Beyond this basic disagreement, we have been bothered by another apparent contradiction in the “corporate-only” push. The effort focuses cutting the tax rate paid by U.S. corporations. Our rate is significantly higher than the rate most foreign countries charge, and it makes investment in the U.S. less attractive. Fair enough.But those same advocates rarely include the second layer of the U.S. corporate tax in their reforms. In fact, many of them argue that we should raise taxes on dividends and capital gains to pay for it! President Obama appears to have taken that position, as have others. Here’s Martin Sullivan:

One novel approach to paying for a reduction in the corporate tax rate would be to increase the tax rate on capital gains and dividends, currently at 15 percent. Economists have long favored eliminating double taxation of corporate income, which can be done by eliminating tax at either the corporate or shareholder level.

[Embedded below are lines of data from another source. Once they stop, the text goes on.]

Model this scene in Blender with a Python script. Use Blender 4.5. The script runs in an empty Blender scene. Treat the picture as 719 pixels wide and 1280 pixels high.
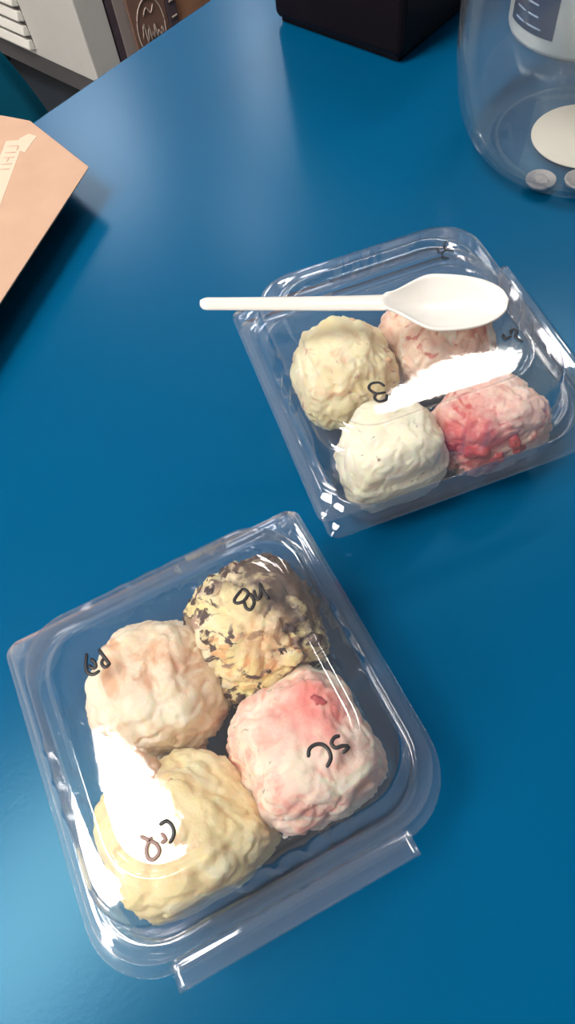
import bpy, bmesh, math, random
from mathutils import Vector, Matrix, noise
random.seed(7)
SC = bpy.context.scene
COL = SC.collection
PI = math.pi
TOP = 75.0          # table top is 75 cm above the floor; all lengths below are centimetres, z = 0 on the table top


def V(x, y, z=0.0):
    return Vector((x / 100, y / 100, (z + TOP) / 100))


# ---------------------------------------------------------------- camera, world, exposure
cd = bpy.data.cameras.new('camera')
cam = bpy.data.objects.new('camera', cd)
COL.objects.link(cam)
cr = Vector((0.97985248, -0.17509128, -0.09608416))
cu = Vector((0.19972261, 0.85900953, 0.47139528))
cf = Vector((0.0, 0.48108801, -0.8766723))
m = Matrix((cr, cu, -cf)).transposed().to_4x4()
m.translation = V(0, 0, 33.397)
cam.matrix_world = m
cd.sensor_fit = 'VERTICAL'
cd.sensor_height = 36.0
cd.lens = 849.35 / 1280 * 36.0
cd.clip_start = 0.01
SC.camera = cam
SC.view_settings.view_transform = 'Standard'
SC.view_settings.look = 'None'
SC.view_settings.gamma = 1.0
SC.view_settings.use_curve_mapping = False
SC.view_settings.exposure = 1.8
try:
    SC.cycles.transparent_max_bounces = 40
    SC.cycles.max_bounces = 12
    SC.cycles.glossy_bounces = 6
    SC.cycles.use_denoising = True
    SC.cycles.sample_clamp_indirect = 6.0
    SC.cycles.caustics_reflective = False
    SC.cycles.caustics_refractive = False
except Exception:
    pass
wd = bpy.data.worlds.new('world')
SC.world = wd
wd.use_nodes = True
wd.node_tree.nodes['Background'].inputs[0].default_value = (0.75, 0.82, 0.95, 1)
wd.node_tree.nodes['Background'].inputs[1].default_value = 0.6
PANEL = 11.0        # strength of the ceiling light diffusers

# ---------------------------------------------------------------- room axes: U runs along the far table edge, W away from it
E0 = Vector((-13.47, 62.19))
U = Vector((0.77228, 0.63528))
W = Vector((-0.63528, 0.77228))
ANG = math.atan2(U.y, U.x)


def ST(s, t):
    q = E0 + U * s + W * t
    return q.x, q.y


# ---------------------------------------------------------------- materials
def newmat(name):
    mt = bpy.data.materials.new(name)
    mt.use_nodes = True
    nt = mt.node_tree
    return mt, nt, nt.nodes, nt.links, nt.nodes['Principled BSDF']


def ramp(nt, stops, interp='LINEAR'):
    r = nt.nodes.new('ShaderNodeValToRGB')
    r.color_ramp.interpolation = interp
    el = r.color_ramp.elements
    while len(el) < len(stops):
        el.new(0.5)
    for e, (p, c) in zip(el, stops):
        e.position = p
        e.color = (c[0], c[1], c[2], 1) if len(c) == 3 else c
    return r


def tex(nt, scale, detail=4, rough=0.55, dist=0.0, offset=(0, 0, 0), stretch=(1, 1, 1)):
    tc = nt.nodes.new('ShaderNodeTexCoord')
    mp = nt.nodes.new('ShaderNodeMapping')
    mp.inputs['Location'].default_value = offset
    mp.inputs['Scale'].default_value = stretch
    n = nt.nodes.new('ShaderNodeTexNoise')
    n.inputs['Scale'].default_value = scale
    n.inputs['Detail'].default_value = detail
    n.inputs['Roughness'].default_value = rough
    n.inputs['Distortion'].default_value = dist
    nt.links.new(tc.outputs['Object'], mp.inputs['Vector'])
    nt.links.new(mp.outputs['Vector'], n.inputs['Vector'])
    return n


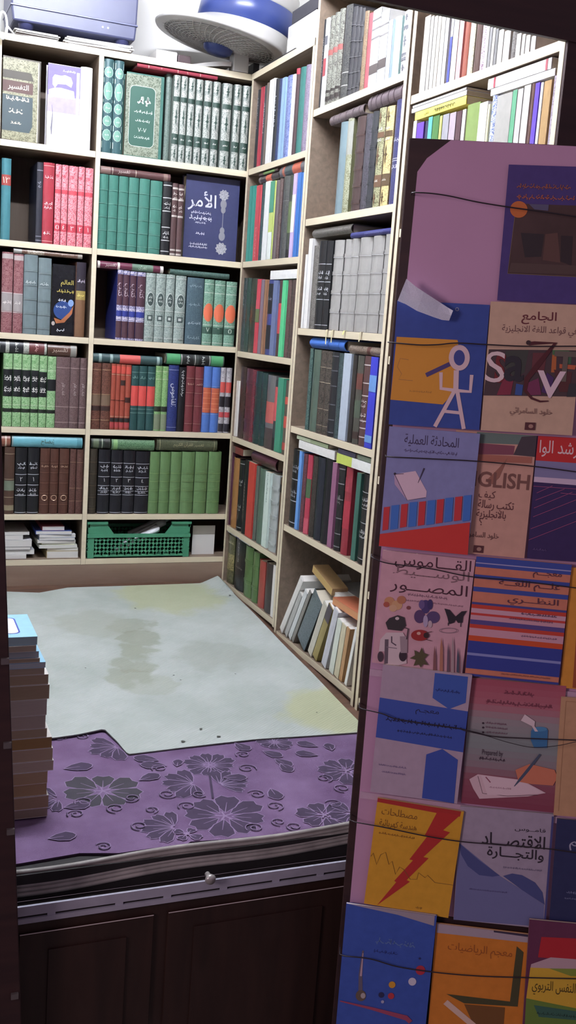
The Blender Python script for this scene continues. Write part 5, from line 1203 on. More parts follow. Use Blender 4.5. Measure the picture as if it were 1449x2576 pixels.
m.mesh([p for r_ in ringp for p in r_], [(k*56+i, k*56+(i+1) % 56, (k+1)*56+(i+1) % 56, (k+1)*56+i) for k in range(5) for i in range(56)], WHP); m.build('shroud', fan, smooth=True)
OF = Matrix.Translation((0.075, 0, 0))
m = MB(); m.lathe([(0.158, 0.078), (0.163, 0.081), (0.161, 0.15), (0.156, 0.156)], BL_, 56, OF); m.build('blue_band', fan, smooth=True)
m = MB(); m.lathe([(0.156, 0.156), (0.159, 0.16), (0.155, 0.21), (0.14, 0.225), (0, 0.225)], WHP, 56, OF); m.build('front_ring', fan, smooth=True)
m = MB(); n0 = MF.inverted() @ Vector((at(600, 150, 1, 3.5))); 
inv = MF.inverted()
def wpt(x, y, z): return tuple(inv @ Vector((x, y, z)))
qx = at(603, 150, 1, 3.47)[0]
vs = [wpt(qx+dx, 3.47+dy, zz) for zz in (zt+0.001, cF[2]+0.012) for dx, dy in ((-.027, -.02), (.027, -.02), (.027, .03), (-.027, .03))]
m.mesh(vs, [(0, 1, 5, 4), (1, 2, 6, 5), (2, 3, 7, 6), (3, 0, 4, 7), (3, 2, 1, 0), (4, 5, 6, 7)], WHP); m.build('neck', fan, bevel=0.004)
m = MB(); qa, qb = at(482, 152, 1, 3.455)[0], at(634, 176, 1, 3.455)[0]
arc = [(qa+(qb-qa)*t, zt+0.001+0.030*math.sin(math.pi*min(1, t*1.25)*0.5)) for t in (0, .1, .2, .35, .5, .65)]
vs = []
for X_, Z_ in arc:
    for dy in (0, .09): vs += [wpt(X_, 3.455+dy, Z_), wpt(X_, 3.455+dy, max(zt+0.0008, Z_-0.014))]
fs = []
for i in range(len(arc)-1):
    b_ = i*4; fs += [(b_, b_+4, b_+6, b_+2), (b_+1, b_+3, b_+7, b_+5), (b_, b_+1, b_+5, b_+4), (b_+2, b_+6, b_+7, b_+3)]
fs += [(0, 2, 3, 1), (len(vs)-4, len(vs)-3, len(vs)-1, len(vs)-2)]
m.mesh(vs, fs, WHP); m.build('foot_stand', fan, smooth=False)
# small things around the fan
def block(nm, lab, cat, px0, px1, py0, py1, y, dep, mat, side='back', grp=None, z=None, bevel=0.002):
    if side == 'back': a, b = at(px0, py1, 1, y), at(px1, py1, 1, y); h = at(px0, py0, 1, y)[2]-at(px0, py1, 1, y)[2]; zz = zt+0.0006 if z is None else z; o = simple(nm, a[0], b[0], y, y+dep, zz, zz+h, mat, bevel)
    else: a, b = at(px0, py1, 0, y), at(px1, py1, 0, y); h = at(px0, py0, 0, y)[2]-at(px0, py1, 0, y)[2]; zz = zt+0.0006 if z is None else z; o = simple(nm, y, y+dep, b[1], a[1], zz, zz+h, mat, bevel)
    tag(o, lab, cat, grp); return zz+h
block('small_carton', 'small white carton on the bookcase top left of the fan stand', 'carton', 393, 446, 118, 142, 3.455, 0.1, PP)
block('small_carton', 'dark red-grey carton on the bookcase top beside the small white one', 'carton', 448, 480, 132, 152, 3.456, 0.1, cover('#4a3438'))
block('power_adapter', 'black power adapter at the corner of the bookcase top', 'adapter', 637, 652, 146, 178, 3.46, 0.08, cover('#17151a', 0.4))
g_ = 'bundles on the corner bookcase top'
z_ = block('paper_bundle', 'large white wrapped bundle on the corner bookcase top', 'bundle', 722, 792, 66, 114, XR+0.02, 0.16, PP, 'side', g_)
z_ = block('paper_bundle', 'grey-white bundle lying on the large white one', 'bundle', 725, 793, 40, 74, XR+0.03, 0.15, cover('#c8c6c2', 0.6, 0.15, 14, 0.3), 'side', g_, z_+0.0006)
z_ = block('paper_bundle', 'dark bundle lying uppermost on the corner bookcase top', 'bundle', 735, 800, 6, 38, XR+0.03, 0.15, cover('#3a3840', 0.6), 'side', g_, z_+0.0006)
block('black_strap', 'thin black strap lying along the corner bookcase top edge', 'strap', 660, 742, 118, 124, XR+0.004, 0.014, cover('#242228'), 'side')
# yellow ribbon markers that hang over the shelf edge
for i, (px, y0, y1, h) in enumerate(((822, 826, 866, '#d8cc98'), (836, 826, 862, '#d8cc98'), (865, 826, 842, '#d8dc68'), (906, 836, 860, '#c8bc90'))):
    a, b = at(px, y0, 0, XR-0.0035), at(px-3, y1, 0, XR-0.006); m = MB(); r_ = cover(h, 0.6); z9 = Z2[3]
    pts = [(XR+0.006, a[1], z9+0.0012), (XR-0.002, a[1], z9+0.001), (XR-0.004, a[1], z9-0.006), (XR-0.006, b[1], b[2])]
    for p, q in zip(pts, pts[1:]): m.face([(p[0], p[1]+0.003, p[2]), (p[0], p[1]-0.003, p[2]), (q[0], q[1]-0.003, q[2]), (q[0], q[1]+0.003, q[2])], r_)
    o = m.build('ribbon_marker'); md = o.modifiers.new('cloth', 'SOLIDIFY'); md.thickness = 0.0006
    tag(o, '%s ribbon marker from the wall corner, hanging below the grey leather volumes' % ('first', 'second', 'third short yellow', 'fourth')[i], 'ribbon', 'ribbon markers below the grey leather set')
DESAT = 0.05
# ------------------------------------------------------------------ display board with paperbacks
ANG = math.radians(29.7)
U = Vector((math.cos(ANG), -math.sin(ANG), 0)); NB_ = Vector((-math.sin(ANG), -math.cos(ANG), 0)); Zv = Vector((0, 0, 1))
PB = Vector(EYE + ray(945, 1288)*1.75)
MBD = Matrix(((U.x, -NB_.x, 0, PB.x), (U.y, -NB_.y, 0, PB.y), (0, 0, 1, 0), (0, 0, 0, 1)))
def onplane(px, py, M):
    """local (x, z) of the point of M's local plane y = 0 seen at a photo pixel"""
    n = Vector((M[0][1], M[1][1], M[2][1])); o = M.translation; d = Vector(ray(px, py)); e = Vector(EYE)
    p = e + d*((o-e).dot(n)/d.dot(n)); q = M.inverted() @ p
    return q.x, q.z
MB0 = MBD
zB = onplane(1100, 349, MB0)[1]; uL = (onplane(1035, 350, MB0)[0]+onplane(945, 1288, MB0)[0]+onplane(858, 2400, MB0)[0])/3 - 0.003
board = empty('display_board', 'upright dark wooden display board covered with lilac paper and hung with paperbacks', 'display board', MBD)
m = MB(); m.box(uL, 0.62, 0.0015, 0.02, -0.549, zB, MAR); m.build('panel', board, bevel=0.002)
sheet = [onplane(x, y, MB0) for x, y in ((1050, 432), (1074, 398), (1135, 352))] 
m = MB(); LIL = cover('#c598ba', 0.75, 0.06, 9, 0.08)
bl = [onplane(x, y, MB0) for x, y in ((880, 2270), (905, 1985), (930, 1690), (985, 1100), (1024, 700))]
m.prism([bl[0], (0.6, bl[0][1]), (0.6, zB-0.002)] + sheet[::-1] + [bl[4], bl[3], bl[2], bl[1]], 0.0003, 0.0014, LIL); m.build('backing_sheet', board)
for y in (1690, 1998):
    a = onplane(930 if y < 1800 else 906, y, MB0); m = MB(); m.box(a[0], 0.6, -0.003, 0.0, a[1]-0.006, a[1]+0.006, cover('#c8a8c0', 0.7)); m.build('ledge', board)
BG = 'paperbacks wired to the display board'
def P4(c, off):
    """frame of a cover whose four corners (TL, TR, BR, BL) are seen at the given pixels, off metres in front of the board"""
    M0 = MBD @ Matrix.Translation((0, -off, 0))
    p = [Vector(onplane(x, y, M0)) for x, y in c]
    w = ((p[1]-p[0])+(p[2]-p[3]))/2; h = ((p[0]-p[3])+(p[1]-p[2]))/2
    an = (math.atan2(w.y, w.x) + math.atan2(-h.x, h.y))/2; W, H = w.length, h.length
    c0 = sum(p, Vector((0, 0)))/4
    M = M0 @ Matrix.Translation((c0.x, 0, c0.y)) @ Matrix.Rotation(-an, 4, 'Y') @ Matrix.Translation((0, 0, -H/2))
    return M, W, H
class Cov:
    def __init__(s, c, off, base): s.M, s.W, s.H = P4(c, off); s.off = off; s.base = base; s.d = []
    def L(s, x, y):
        q = onplane(x, y, s.M); return (max(-s.W/2, min(s.W/2, q[0])), max(0.0, min(s.H, q[1])))
    def raw(s, x, y): return onplane(x, y, s.M)
    def poly(s, pts, h, mat=None): s.d.append((pg_([s.L(*p) for p in pts]), mat or ink(h))); return s
    def line(s, pts, w, h, closed=False):
        k = s.px(*pts[0]); ww = [x*k for x in w] if isinstance(w, list) else w*k
        s.d.append((stroke2d([s.L(*p) for p in pts], ww, closed), ink(h))); return s
    def px(s, x, y): a, b = s.raw(x, y), s.raw(x+10, y); return math.hypot(a[0]-b[0], a[1]-b[1])/10
    def ell(s, x, y, rx, ry, h, n=22): return s.poly(ellipse2d(x, y, rx, ry, n), h)
    def ring(s, x, y, rx, ry, w, h): return s.line(ellipse2d(x, y, rx, ry, 26), w, h, True)
    def text(s, t, x0, y0, x1, y1, h, bold=0.0, rot=0.0):
        """fills the box (x0, y0) .. (x1, y1)"""
        T = text2d(t, bold); a, b, c, d = s.raw(x0, (y0+y1)/2), s.raw(x1, (y0+y1)/2), s.raw((x0+x1)/2, y0), s.raw((x0+x1)/2, y1)
        w = math.hypot(a[0]-b[0], a[1]-b[1]); hh = math.hypot(c[0]-d[0], c[1]-d[1]); m_ = s.raw((x0+x1)/2, (y0+y1)/2)
        q = xf(T, m_[0], m_[1], w/T[2], hh, rot); q = ([(max(-s.W/2, min(s.W/2, x)), z) for x, z in q[0]], q[1])
        s.d.append((q, ink(h))); return s
    def scr(s, x0, x1, y, hpx, h, seed=0):
        a, b = s.raw(x0, y), s.raw(x1, y); k = s.px(x0, y); m_ = ((a[0]+b[0])/2, (a[1]+b[1])/2)
        q = xf(scrawl2d(abs(b[0]-a[0]), hpx*k, random.Random(seed+int(x0+y))), m_[0], m_[1], 1)
        s.d.append(((([(max(-s.W/2, min(s.W/2, x)), z) for x, z in q[0]]), q[1]), ink(h))); return s
    def band(s, f0, f1, h, mat=None): s.d.append((rct(-s.W/2, s.W/2, s.H*(1-f1), s.H*(1-f0)), mat or ink(h))); return s
    def done(s, label, T=0.009, **k): T = {0.007: 0.0034, 0.012: 0.0043}.get(s.off, 0.005); return flat_book(s.M, s.W, s.H, T, s.base, s.d, label, BG, 'paperback_book', **k)
F = lambda q, x0, y0, s: [(x0+x*s, y0+y*s) for x, y in q]
# row one
c = Cov([(1004, 757), (1233, 766), (1205, 1079), (973, 1070)], 0.012, '#3450a4')
f = lambda q: F(q, 940, 740, .3513)
c.poly(f([(165, 305), (600, 328), (606, 350), (600, 470), (575, 600), (590, 690), (495, 790), (118, 755)]), '#e09a20')
c.line(f([(250, 470), (190, 460), (170, 520), (200, 570), (180, 610), (280, 620)]), 1.2, '#a87440').scr(1030, 1085, 985, 6, '#b88030')
c.line(f([(375, 580), (545, 500)]), 11, '#50407c')
c.line(f([(592, 545), (588, 690)]), 13, '#e4c8cc').line(f([(482, 560), (482, 675), (590, 690), (692, 698), (702, 578)]), 9, '#e4c8cc').line(f([(580, 690), (438, 948)]), 10, '#e4c8cc').line(f([(598, 690), (645, 965)]), 10, '#e4c8cc').line(f([(505, 838), (618, 850)]), 8, '#e4c8cc')
c.ring(*f([(613, 455)])[0], 20, 26, 13, '#e4c8cc').ell(*f([(613, 455)])[0], 14, 19.5, '#3c4a98').ring(1150, 778, 4, 4, 2, '#8890b0')
c.done('blue and yellow paperback with a white letter figure, under the tape', 0.010)
c = Cov([(1236, 759), (1468, 767), (1441, 1097), (1208, 1081)], 0.012, '#d2b296')
c.text('الجامع', 1312, 784, 1400, 817, '#6a2630', 0.012).text('في قواعد اللغة الانجليزية', 1262, 820, 1452, 846, '#7a5450', 0.006)
c.poly(f([(825, 395), (1449, 402), (1500, 402), (1480, 735), (785, 725)]), '#4c3a3e')
for q, h in (([(945, 405), (1110, 400), (1080, 560), (1010, 600), (940, 520)], '#40443e'), ([(1280, 410), (1310, 410), (1305, 560), (1270, 560)], '#c06a30'), ([(1390, 410), (1420, 410), (1412, 500), (1382, 500)], '#3a6a48'), ([(1280, 400), (1400, 405), (1400, 440), (1280, 435)], '#4c7a4c'), ([(1330, 500), (1449, 510), (1440, 540), (1330, 530)], '#c8643a'), ([(1140, 420), (1240, 420), (1220, 560), (1130, 560)], '#6a3238'), ([(1290, 540), (1420, 560), (1400, 700), (1330, 700)], '#5a2c2c'), ([(930, 600), (1000, 620), (980, 720), (880, 722)], '#8a2c44'), ([(1020, 640), (1070, 650), (1060, 725), (1010, 720)], '#3458a0'), ([(1090, 640), (1180, 600), (1200, 720), (1100, 725)], '#7c3058'), ([(1400, 640), (1449, 640), (1449, 735), (1380, 735)], '#36383c'), ([(1240, 560), (1290, 600), (1260, 720), (1200, 700)], '#4c2c68')): c.poly(f(q), h)
c.text('S', 1245, 888, 1272, 963, '#7a2428', 0.03).text('S', 1221, 884, 1271, 962, '#ead4d4').text('a', 1268, 895, 1318, 960, '#2c2a34', 0.02).text('T', 1392, 884, 1449, 960, '#6c6258', 0.02)
c.line(f([(1110, 355), (1150, 350), (1300, 350), (1180, 500), (1095, 610), (1085, 690), (1130, 745), (1190, 768), (1250, 765)]), [9, 9, 10, 14, 13, 8, 6, 5, 3], '#541a22').ell(1329, 862, 6, 6, '#3c2428').text('V', 1349, 933, 1421, 1001, '#e8d0d8', 0.02)
c.text('خلود السامرائي', 1282, 1026, 1388, 1048, '#7c5850').poly([(1321, 1062), (1347, 1063), (1345, 1082), (1319, 1081)], '#5a2c30').ell(1335, 1072, 6, 5, '#b08878')
c.done('cream paperback with big letters S, Z and V on its cover', 0.010)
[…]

In the past, the approach generally favored by Treasury to alleviate double taxation has been to reduce shareholder taxes. In his March 8 testimony before the Senate Finance Committee, Prof. Michael Graetz of Columbia Law School, a former Treasury official, said the Treasury approach has not withstood the test of time. Graetz has suggested a cut in the corporate rate and a tax increase on individuals in the form of a withholding tax on corporate shareholders and bondholders.

Since all business taxes — corporate, dividends, capital gains — are really shareholder taxes, how do you justify cutting taxes at the entity level but raising them at the shareholder level? It turns out there’s an explanation. More from Sullivan:

In a 2010 paper, economists Rosanne Altshuler, Benjamin Harris, and Eric Toder explored the possibility of returning the top dividend and capital gains rates to their pre-1997 level of 28 percent (“Capital Income Taxation and Progressivity in a Global Economy,” Tax Policy Center (May 12, 2010). They made a number of interesting observations. First, most OECD countries have moved in the opposite direction of the United States and have raised shareholder tax rates while lowering corporate rates. Second, because the cross-border mobility of individuals is less than that of corporations, such a change would reduce tax distortions in economic decision-making. Third, because the burden of corporate taxation is believed to increasingly fall on labor, a shift in tax from corporations to shareholders would increase the progressivity of the tax system. Lastly, the authors made a rough estimate and predicted that increasing the tax rate on dividends and capital gains to 28 percent could pay for a corporate rate reduction from 35 percent to 26 percent.

In other words, since corporations are more mobile than people, its better to raise taxes on people. You’ll preserve more of your tax base that way. There’s a certain level of reasonableness to this argument — from a tax collector’s point of view if not a politician’s — but it fails to recognize the most mobile asset of all: capital. The double tax on corporations is a tax on capital — the money people invest in the company. By cutting corporate rates, but raising rates on dividends and capital gains, you are failing to reduce the overall tax on capital, so you’re failing to encourage more of it to come here.

If tax reform is going to make investors more likely to invest and create jobs here in the United States, it’s going to need to reduce the overall tax burden on all forms of domestic business investment.